(Rows from a 3D scene dataset)
###

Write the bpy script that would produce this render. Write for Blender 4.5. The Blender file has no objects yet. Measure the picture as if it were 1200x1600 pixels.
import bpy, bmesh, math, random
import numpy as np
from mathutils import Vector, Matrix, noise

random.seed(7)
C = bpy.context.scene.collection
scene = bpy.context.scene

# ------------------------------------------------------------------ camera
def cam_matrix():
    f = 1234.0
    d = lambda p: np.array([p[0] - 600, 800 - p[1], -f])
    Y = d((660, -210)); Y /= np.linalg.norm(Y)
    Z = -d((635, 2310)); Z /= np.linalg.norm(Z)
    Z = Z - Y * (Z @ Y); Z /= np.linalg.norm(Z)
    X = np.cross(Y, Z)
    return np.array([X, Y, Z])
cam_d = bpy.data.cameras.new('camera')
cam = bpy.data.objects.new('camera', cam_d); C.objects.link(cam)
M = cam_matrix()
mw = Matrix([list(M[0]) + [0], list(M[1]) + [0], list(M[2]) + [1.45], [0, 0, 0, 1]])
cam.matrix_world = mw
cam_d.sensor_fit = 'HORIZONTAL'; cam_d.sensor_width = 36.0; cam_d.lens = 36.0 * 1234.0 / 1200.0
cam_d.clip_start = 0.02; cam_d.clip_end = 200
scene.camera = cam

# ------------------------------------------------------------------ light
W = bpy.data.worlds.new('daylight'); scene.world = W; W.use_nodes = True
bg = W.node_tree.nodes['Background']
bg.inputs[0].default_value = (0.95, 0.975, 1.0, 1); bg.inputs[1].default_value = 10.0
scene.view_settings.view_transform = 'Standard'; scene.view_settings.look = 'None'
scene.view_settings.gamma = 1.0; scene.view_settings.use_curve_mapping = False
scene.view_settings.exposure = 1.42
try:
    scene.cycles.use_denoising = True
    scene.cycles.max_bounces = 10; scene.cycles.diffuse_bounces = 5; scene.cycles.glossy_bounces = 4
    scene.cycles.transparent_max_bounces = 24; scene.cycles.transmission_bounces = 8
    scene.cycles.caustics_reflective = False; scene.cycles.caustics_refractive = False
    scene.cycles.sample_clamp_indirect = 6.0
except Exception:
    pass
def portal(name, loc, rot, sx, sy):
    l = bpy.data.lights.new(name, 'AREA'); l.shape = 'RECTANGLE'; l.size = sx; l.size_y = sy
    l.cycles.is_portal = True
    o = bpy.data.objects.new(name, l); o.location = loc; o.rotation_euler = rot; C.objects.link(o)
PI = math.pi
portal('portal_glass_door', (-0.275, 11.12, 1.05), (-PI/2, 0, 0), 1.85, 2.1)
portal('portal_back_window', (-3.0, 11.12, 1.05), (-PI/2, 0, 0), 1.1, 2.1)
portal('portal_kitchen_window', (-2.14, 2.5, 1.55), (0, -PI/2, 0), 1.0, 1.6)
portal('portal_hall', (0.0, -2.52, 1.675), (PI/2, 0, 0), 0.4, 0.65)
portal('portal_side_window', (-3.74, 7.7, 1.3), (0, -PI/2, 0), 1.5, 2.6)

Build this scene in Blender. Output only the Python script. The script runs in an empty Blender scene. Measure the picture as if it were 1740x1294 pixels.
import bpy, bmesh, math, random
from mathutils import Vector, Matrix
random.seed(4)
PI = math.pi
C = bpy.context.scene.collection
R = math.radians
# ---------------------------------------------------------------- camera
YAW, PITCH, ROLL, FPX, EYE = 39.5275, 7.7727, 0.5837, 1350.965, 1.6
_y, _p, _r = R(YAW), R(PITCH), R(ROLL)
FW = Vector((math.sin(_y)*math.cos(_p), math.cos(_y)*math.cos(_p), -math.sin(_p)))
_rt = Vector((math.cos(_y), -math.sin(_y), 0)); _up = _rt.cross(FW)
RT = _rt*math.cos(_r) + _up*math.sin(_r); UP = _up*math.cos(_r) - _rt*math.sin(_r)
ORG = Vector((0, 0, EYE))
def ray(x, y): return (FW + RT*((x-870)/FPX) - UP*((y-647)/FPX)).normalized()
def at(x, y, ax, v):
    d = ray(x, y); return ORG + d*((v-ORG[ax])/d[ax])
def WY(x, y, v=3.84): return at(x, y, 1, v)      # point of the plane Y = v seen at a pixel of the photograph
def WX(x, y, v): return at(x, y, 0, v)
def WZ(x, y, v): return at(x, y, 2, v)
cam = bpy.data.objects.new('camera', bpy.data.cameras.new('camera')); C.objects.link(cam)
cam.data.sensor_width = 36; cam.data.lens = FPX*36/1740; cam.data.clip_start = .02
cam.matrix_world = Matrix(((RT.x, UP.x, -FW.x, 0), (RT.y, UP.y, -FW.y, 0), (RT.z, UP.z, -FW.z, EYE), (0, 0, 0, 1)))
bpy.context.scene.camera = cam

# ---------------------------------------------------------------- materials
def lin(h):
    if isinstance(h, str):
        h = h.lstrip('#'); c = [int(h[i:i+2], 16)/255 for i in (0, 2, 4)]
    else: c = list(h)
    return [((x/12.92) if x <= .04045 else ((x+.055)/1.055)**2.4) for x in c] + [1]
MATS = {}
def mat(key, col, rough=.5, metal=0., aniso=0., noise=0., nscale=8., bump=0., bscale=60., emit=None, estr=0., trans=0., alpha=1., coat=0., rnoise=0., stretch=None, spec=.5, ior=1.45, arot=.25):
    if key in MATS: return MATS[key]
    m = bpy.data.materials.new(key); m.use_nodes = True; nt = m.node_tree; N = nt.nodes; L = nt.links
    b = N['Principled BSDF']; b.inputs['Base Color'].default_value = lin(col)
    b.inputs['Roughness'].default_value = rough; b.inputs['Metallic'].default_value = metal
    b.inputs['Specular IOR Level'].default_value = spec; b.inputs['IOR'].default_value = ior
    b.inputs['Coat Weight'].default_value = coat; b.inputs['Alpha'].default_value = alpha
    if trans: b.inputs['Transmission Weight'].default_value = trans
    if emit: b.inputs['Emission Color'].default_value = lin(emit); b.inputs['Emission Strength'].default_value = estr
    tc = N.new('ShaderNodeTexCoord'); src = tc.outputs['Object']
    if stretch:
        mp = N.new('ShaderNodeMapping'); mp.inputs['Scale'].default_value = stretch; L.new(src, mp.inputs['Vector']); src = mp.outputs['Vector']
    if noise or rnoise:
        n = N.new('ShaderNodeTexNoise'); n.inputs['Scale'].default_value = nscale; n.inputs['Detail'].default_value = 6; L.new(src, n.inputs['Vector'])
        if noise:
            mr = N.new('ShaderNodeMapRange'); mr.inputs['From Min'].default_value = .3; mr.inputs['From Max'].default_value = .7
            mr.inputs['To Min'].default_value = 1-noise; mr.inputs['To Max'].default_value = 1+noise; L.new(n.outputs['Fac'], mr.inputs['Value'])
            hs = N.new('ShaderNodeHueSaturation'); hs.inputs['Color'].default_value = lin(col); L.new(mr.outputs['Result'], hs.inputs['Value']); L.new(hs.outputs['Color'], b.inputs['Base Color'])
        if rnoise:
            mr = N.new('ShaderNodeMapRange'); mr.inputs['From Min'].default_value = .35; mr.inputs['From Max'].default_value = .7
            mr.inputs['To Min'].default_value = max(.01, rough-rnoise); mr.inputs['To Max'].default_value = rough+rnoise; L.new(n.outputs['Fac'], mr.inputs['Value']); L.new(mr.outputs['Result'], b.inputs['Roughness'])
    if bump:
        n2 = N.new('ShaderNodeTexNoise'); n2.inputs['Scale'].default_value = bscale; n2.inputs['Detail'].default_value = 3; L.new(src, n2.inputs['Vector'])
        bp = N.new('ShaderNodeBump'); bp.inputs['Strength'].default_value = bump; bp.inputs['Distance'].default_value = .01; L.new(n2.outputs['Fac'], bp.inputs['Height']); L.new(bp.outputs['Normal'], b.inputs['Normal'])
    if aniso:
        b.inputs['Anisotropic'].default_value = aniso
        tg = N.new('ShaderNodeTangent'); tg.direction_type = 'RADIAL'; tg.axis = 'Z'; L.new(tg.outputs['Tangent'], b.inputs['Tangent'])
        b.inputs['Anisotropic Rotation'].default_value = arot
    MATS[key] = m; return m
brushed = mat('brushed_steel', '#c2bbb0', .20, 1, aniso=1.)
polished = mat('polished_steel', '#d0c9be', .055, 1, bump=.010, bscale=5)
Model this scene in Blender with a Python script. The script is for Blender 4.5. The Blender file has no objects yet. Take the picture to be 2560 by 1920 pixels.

###

Goal:
Quote verbatim the opening lines of the listing above, ending with the line where "scene = bpy.context.scene" appears; include both endpoints and nothing more.

The solution:
Write the bpy script that would produce this render. Write for Blender 4.5. The Blender file has no objects yet. Measure the picture as if it were 1200x1600 pixels.
import bpy, bmesh, math, random
import numpy as np
from mathutils import Vector, Matrix, noise

random.seed(7)
C = bpy.context.scene.collection
scene = bpy.context.scene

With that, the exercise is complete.